Inspiration from a Neighborhood Art Sale
“My artist friend hangs her paintings in trees.” That’s all my sister-in-love Angela needed to say to nudge me out the door. I was ready to attend the annual Labor Day art sale down the block from her home in Evanston, Illinois. It was one of the highlights of my summer in the U.S.
Amy O. Woodbury has been selling her artwork in her front yard on Labor Day weekend for over 20 years. Indeed, she used to hang her canvases from tree branches—until this year when the city gave her tree an unwelcome haircut. When we showed up, Amy had her work displayed on a large wooden stand and on tables. Oh, well, it was still delightful to experience art outdoors on a sunny day with a nice breeze!
I am as interested in the creative process as I am in the creative product. I enjoyed talking with Amy and hearing her story. She had been a professional dancer and choreographer until she retired in her mid-40s. (I later read that most dancers retire from performing in their late 30s or early 40s.) That same year, her husband gave her some paints for Christmas. That was 24 years ago. Amy has been painting ever since. Many dancers and musicians, she said, take up painting later in life.

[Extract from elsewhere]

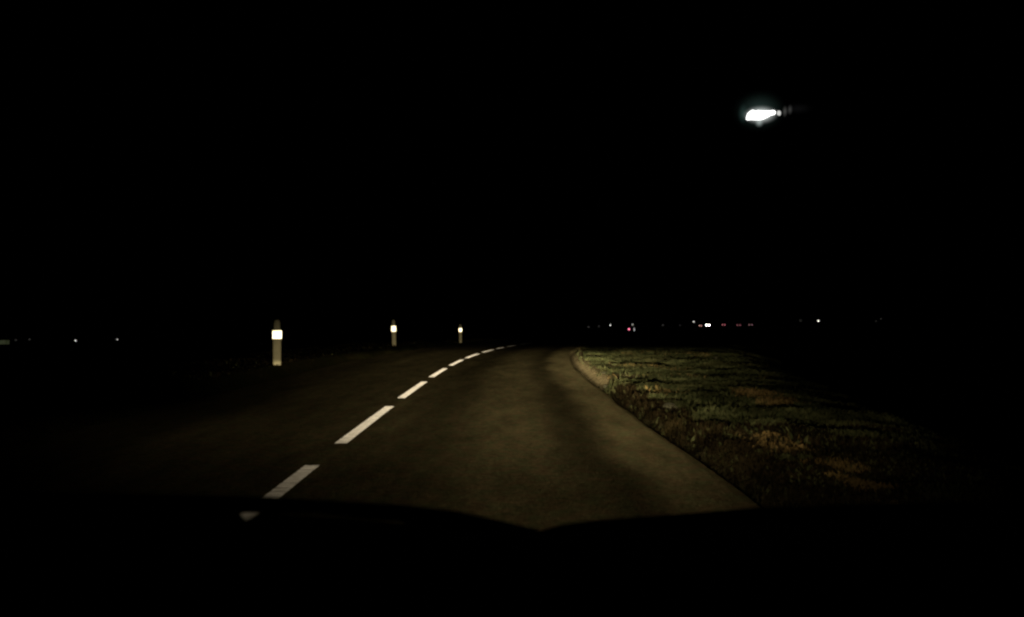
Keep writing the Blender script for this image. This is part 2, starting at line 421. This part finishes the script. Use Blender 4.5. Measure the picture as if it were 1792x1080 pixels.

Several things impressed me about Amy’s story. First, she was willing to embrace a new season of life. When she was no longer able to do what she loved, she found a new channel for her creative energy. I’m pleased that all of her paintings include dancing figures. She discovered a different medium for expressing movement. She traded the stage for a canvas.
When I asked Amy how she got ideas for her artwork, she said that she likes to buy used canvases at thrift stores and paint over them. Facing a blank canvas, she said, is scary. (So is facing a blank page.) She prefers to allow the lines of the older painting to inspire the form of her new one.
Amy mixes her paints on disposable paper plates, but instead of tossing these used palates into the trash, she saves them and strings them together. She had nearly two hundred paper palates stitched together and displayed—like a colorful patchwork quilt blowing in the breeze on a clothesline. One might even say dancing.
The palates were a beautiful mosaic and memento of the colors Amy had put into each of her paintings. They are also a lovely metaphor: the individual moments of our life may look messy and chaotic close-up, but from the distance and perspective of time, the accumulation of those moments can reveal pattern and design.
Finally, I love that Amy’s husband bought her paints after she retired from dancing. It was a simple but wise gift. Sometimes all we need is a little nudge out of the door to inspire us.